Crude's 3.69% jump to $87.09 on renewed US–Iran friction around the Strait of Hormuz is the dominant cross-asset story. The VIX +9.27% to 19.09 reflects event risk, not a regime shift — yet. The tell against a clean stagflation call: gold is -0.76% to 4800.81 and yields only nudged up (10Y +1bp to 4.26%). Energy and materials leading, small caps green, and staples flat leaves the regime closer to Goldilocks under an inflation scare than confirmed stagflation.
The tape is being driven by an overnight escalation in the Strait of Hormuz. Reports indicate the US Navy seized an Iranian vessel over the weekend after Tehran fired on ships and reinstated controls over the waterway, and the US blockade of Iranian ports remains in place. Iran reversed plans to reopen Hormuz, undermining hopes for near-term de-escalation. That is the single cause of the crude spike, the VIX jump, and the bid into energy/materials — equities are reacting to an exogenous shock, not a growth or inflation data surprise.
Trading well above SMA 50 and EMA 200, both sloping up; RSI pushing into the high-60s — extended but not yet divergent. Volume on today's red candle looks light.

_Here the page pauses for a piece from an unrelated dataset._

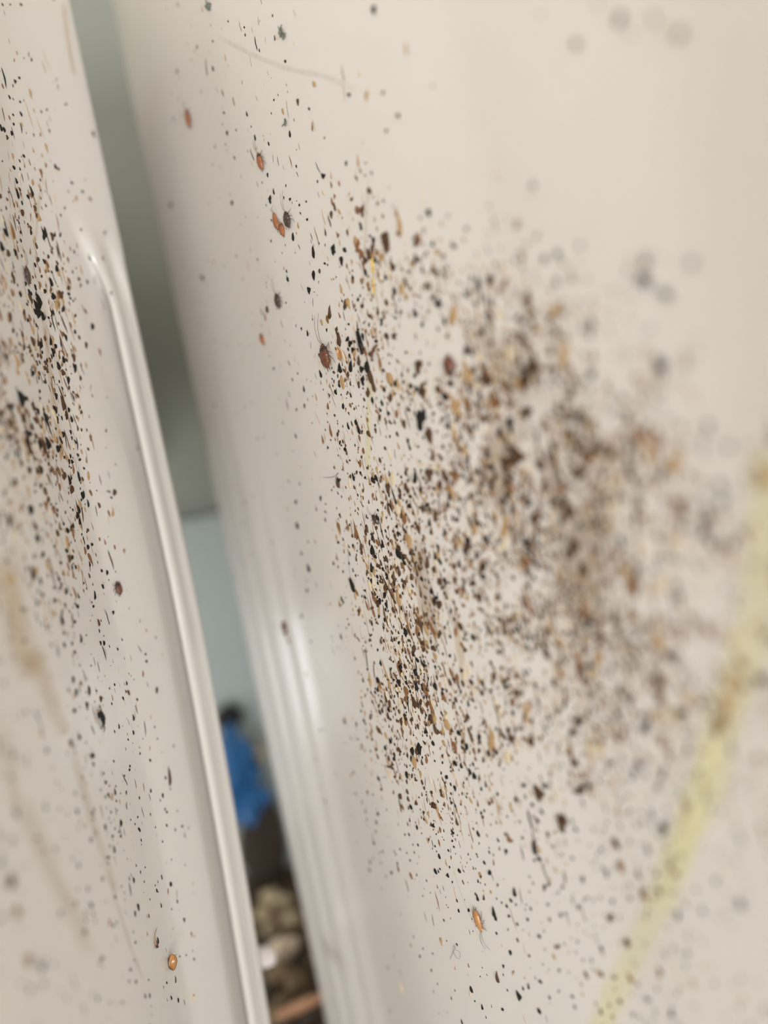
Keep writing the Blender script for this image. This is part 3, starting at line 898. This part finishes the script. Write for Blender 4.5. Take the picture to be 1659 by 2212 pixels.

New highs on the recent swing with SMA 50 reclaimed and accelerating; RSI ~70 suggests the rally is stretched. Today's pullback is a tick off the highs, not a structural break.
Sharp breakout move above SMA 50 with RSI printing ~71 — the most stretched of the index charts. Volume on the advance is not expanding, worth watching if energy-led risk-off extends.
Multi-month downtrend still intact; today's pop is a tick off the lows but price remains below the SMA 50. A close back above the SMA 50 would be the first technical sign of a regime shift in vol.
Risk-on leaders when growth is strong and inflation fades
Cyclicals that benefit from rising prices and activity
Defensives that hold up when growth stalls but prices stay hot
Rate-sensitive sectors that benefit from falling yields
Reflation sleeve is clearly leading: XLE +0.73%, XLB +0.75%, XLI +0.07% — the exact mix you'd expect on a crude shock. Goldilocks sleeve is red (XLK -0.27%, XLY -0.78%), confirming the growth-favorites are the funding source today. Stagflation defensives (XLP 0.00%, XLV -0.35%, XLU +0.06%) aren't yet getting a bid — which is the single biggest argument that this is a commodity shock, not a regime change.
Curve is flat-ish to the story: 2Y +2bp to 3.72, 10Y +1bp to 4.26, 30Y +1bp to 4.89. 2s10s at +54bp, little changed. If this were a genuine stagflation repricing, the long end would be moving more than a basis point.
Crude is doing all the work. Gold -0.76% and silver -1.17% are the anomalies — in a textbook geopolitical shock, precious metals usually bid. Copper -1.05% also soft, arguing against a broad-based commodity-led reflation.
VIX +9.27% to 19.09 is the cleanest event-risk print of the morning. DXY -0.18% to 98.05 — a weaker dollar alongside a crude shock is unusual, and consistent with the tensions being read as a US-specific policy risk rather than a global flight to the greenback.
Small caps green while mega-cap tech is red is the cleanest rotation signal on the tape — Russell +0.35% vs NDX -0.59%. Value over growth for the morning.
The weight of evidence points to Goldilocks, with a geopolitical inflation scare overlaid on top — not a confirmed stagflationary rotation.